Mecklenburg County Donates $125K To Save Jim Crow-Era Siloam School

Dec 10, 2019

A historic Jim Crow-era school building that educated African American children has received a large donation for its transformation into a museum exhibit.

From left: Mecklenburg County Manager Dena Diorio, Comissioner Susan Harden, and Chairman of the County Commission George Dunlap present a check Tuesday to Charlotte Museum of History CEO Adria Focht and trustee Fannie Flono.
Credit Michael Falero / WFAE

The donation for the Siloam School came from the Mecklenburg County government. Chairman of the County Commission George Dunlap, Comissioner Susan Harden and County Manger Dena Diorio presented a check for $125,000 to staff of the Charlotte Museum of History on Tuesday morning.

Fannie Flono chairs the Museum’s committee to preserve the school. She hoped this gift would inspire other people to pitch in.

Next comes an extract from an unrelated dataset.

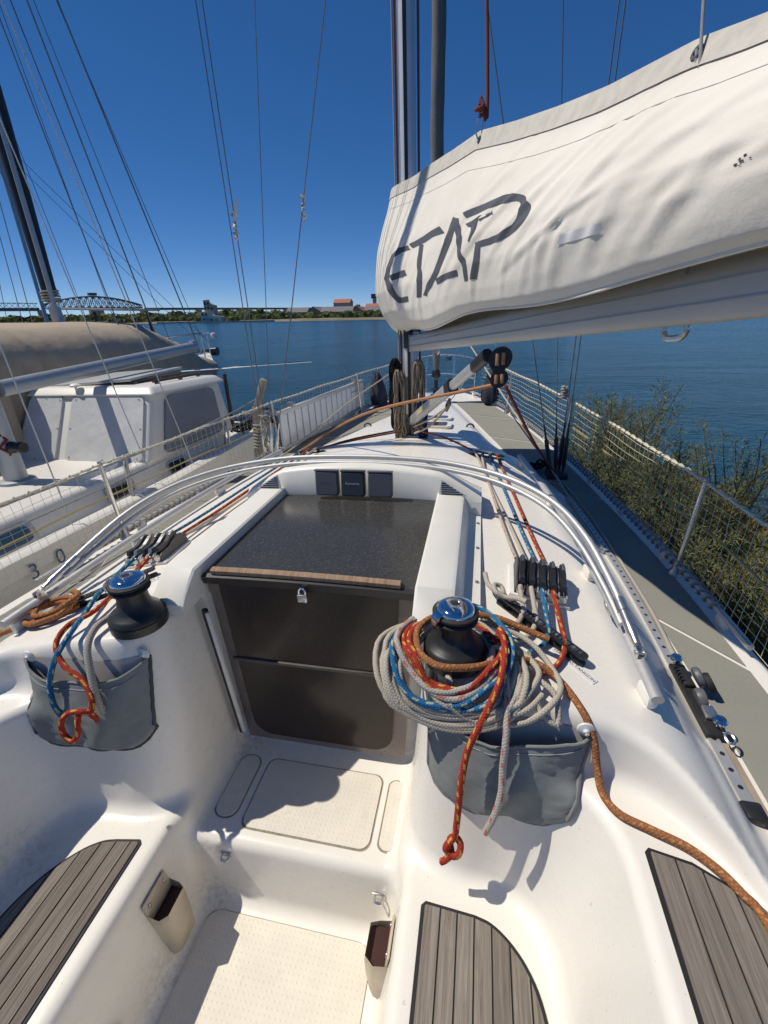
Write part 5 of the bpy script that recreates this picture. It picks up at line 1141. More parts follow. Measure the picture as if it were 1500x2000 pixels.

"We hope the rest of the community is going to look at this effort and say that they too, can get involved," Flono said. "I think this is a wonderful way to talk about some of the issues that we are currently facing and the racial divisiveness that is currently underway in this country."

Dunlap said he was moved to support the county's funding of the effort after Flono invited him to tour the site, which is located off West Mallard Creek Church Road and sits next to an apartment complex.

"I was overcome with emotion to know that this facility was located here, and that it was in the condition that it was in," Dunlap said.

The Charlotte Museum of History has raised $185,000 of its approximately $800,000 goal for the project after three years of fundraising. The money will allow the organization to move the building to its campus in east Charlotte and provide educational tours and programming around the exhibit.

Museum CEO Adria Focht said the city of Charlotte had also contributed $50,000.

The Siloam School is one of the last remaining Rosenwald Schools, a series of school buildings funded in part by Booker T. Washington and businessman Julius Rosenwald in the early 20th century.